Şimdi üç sanık yönünden devam eden davada bunlar kırmızı bültenle aranıyorlar. Biriyle ilgili kırmızı bülten de yoktu. Yeniden kırmızı bülten düzenlenmesini sağladık. Fakat üçünün de iadesi şu ana kadar mümkün olmadı. Arada biliyorsunuz Vahit Kaynar Polonya'da yakalanmıştı. Bu sefer de Adalet Bakanlığı süresi içerisinde evrakları göndermedi büyük bir olasılıkla ve 30 gün içerisinde hakkında kesin bilgi olmadığı için tekrar iade edildi.

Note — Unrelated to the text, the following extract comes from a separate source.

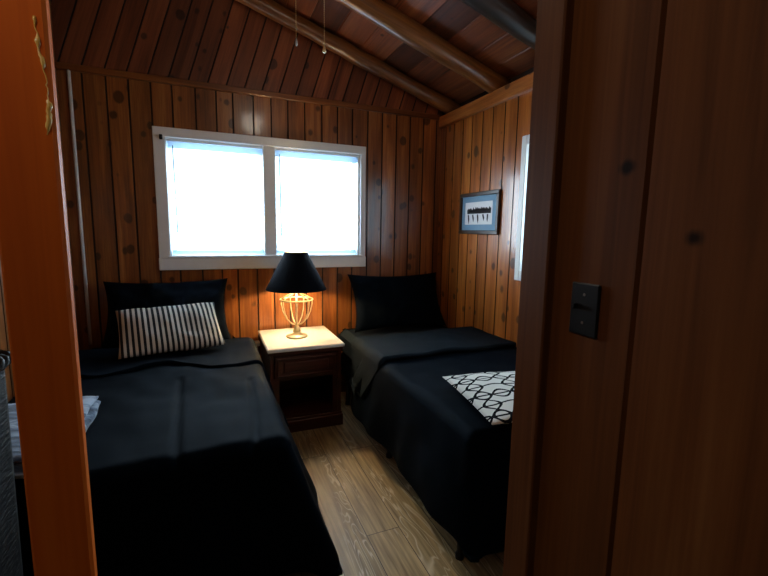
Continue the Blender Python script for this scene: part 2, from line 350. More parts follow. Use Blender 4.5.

Diğer sanıklar yönünden şimdiye kadar bir iade gerçekleşmedi.

MAHKEMEYE SUNDUK”

Alman makamlarının tutumu da ilginç. Dediler ki 'Sanıkların dosyalarında insanlığa karşı suç işlediklerine dair bir kanıt yok.' Şimdi de böyle iade etmiyorlar. Böyle iade etmiyorlar ve sanıklardan birisinin yurt dışında Alman ajanı olarak Türkler aleyhine faaliyet gösterdiği gibi bir bilgimiz var. Mahkemeye de sunduk bunu. Böyle bir noktadayız. Her duruşmada heyetler sürekli değişiyor.

BU DAVAYI DÜŞÜRMEYİN”

Bu davada olay, insanlığa karşı suçtur. İnsanlığa karşı suçlarda zaman aşımı olmaz. Bu konuda biz Roma Statüsü'nü imzalamadık ama imzalayıp imzalamamanın bir önemi yok. Çünkü, bütün hukuk sistemi özellikle Türk hukuk sistemi der ki 'Yargıç, karar verirken yasaya bakar, somut olaya bakar, gelenek göreneklere bakar, vicdanına bakar.' Ben, vicdanlarından yola çıkmalarını öneriyorum. Zaten dosya açık, neyin ne olduğu ortada. Olay bu kadar açık ve netken bunun insanlığa karşı suç olarak değerlendirilmesinin hukuki bir sonuç olabileceği inancındayız. Üç kadın yargıç var duruşmada, son bir iki celsedir. Onlara, 'Vicdanınızla hareket edin ve insanlığa karşı suç olarak sayın. Bu davayı düşürmeyin.' Bu çağrıyı yaptık. Şimdi 14'ünde eğer söylediğimin aksi olacaksa savcı, mütalaa verecek. Diyecek ki zaman aşımından düşürün. Eğer mütalaayı isterse. Çünkü, istememesi lazım. Sanıklar hala yakalanmadı. Bizim aksi görüşümüz var. Çünkü, kaçak saydırmıştık onları. Kaçak sayılmaları nedeniyle ceza da verebilirsiniz artık beklemeyin diyoruz.”